Potted CV: First job at 18 was in interior design. Then worked in investment banking in Hong Kong before coming back to London for more investment banking. Had first child and focused on breeding horses. Had second child and started Childs Farm.

Career peak: Every time I see a case study with before and after photographs it’s quite overwhelming. People leave messages on the voicemail and I start crying - it’s overwhelming the difference these products can make to people’s lives.

Business regret: Always check the address. I delivered two pallets of product to an optician in Sevenoaks by mistake - they were meant to go to Taiwan.
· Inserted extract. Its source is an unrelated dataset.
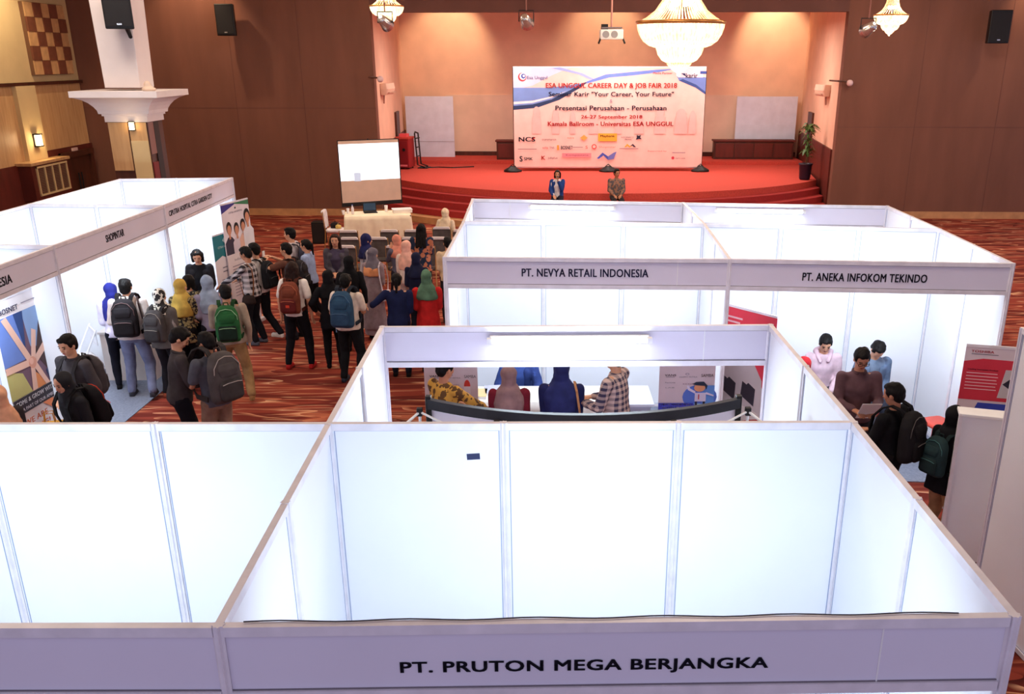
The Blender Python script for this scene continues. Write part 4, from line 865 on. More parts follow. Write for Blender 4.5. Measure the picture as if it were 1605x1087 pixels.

Business idol: It was always my grandfather, he was the most extraordinary man.

Best advice: My grandfather gave me the soundest piece of advice: turnover, turnover, turnover. If you don’t have something coming in you don’t know what you can give out.

Hobbies: Being a glorified taxi driver for the girls is obviously a career alternative. We have four dogs too so loads of dog walking.

Death row meal: British rare breed beef, Jersey Royal potatoes, absolutely buckets of butter and fresh green salad with delicious tomatoes washed down with lots of red wine.

To sustain all this brand equity, Jensen has shunned advice from media buying agencies about working with paid bloggers or influencers. “We can’t see how paying someone to write something in the press makes us honest, authentic or trustworthy. If someone wants to say something negative that’s absolutely their prerogative.”

That authenticity online, she insists, has given it a major advantage over competitors, with 92% of total growth in the category in the past year driven by the brand [Kantar Worldpanel] despite it occupying only 20% of the branded baby toiletries market. Sales are 134% higher than market leader Johnson’s Baby in Boots. “We had a digital social media agency question the way we spoke to our consumers but I said this is the way we talk. If someone posts that they can’t get the lid off, we say ‘oh you’re having a funny five minutes’ - we talk to them like we’d talk to a friend.

“We’re lucky we’re not constrained by what big businesses have, going to legal before they answer a question. We just answer the question. Some are trying to copy our tone of voice but it’s so inauthentic it doesn’t work. Which is why these bigger conglomerates are buying up smaller businesses and leaving them well alone, because they don’t know how to replicate the authenticity of a small group of people all completely aligned, that will live and die by the success or failure of that brand.”

With that comes added risk, of course. “We don’t say to the team ‘it’s alright guys, there’s a safe in the back room and it’s got £2m so do what you want, if you balls it up we’ve still got some cash left’ - that’s not how it works. The meaning of the word entrepreneur is a risk-taker - everybody who works here is collectively taking risk. That’s the joy of it. It’s all so exciting and completely potty but passion breeds passion.”

And online that passion can spread like wildfire.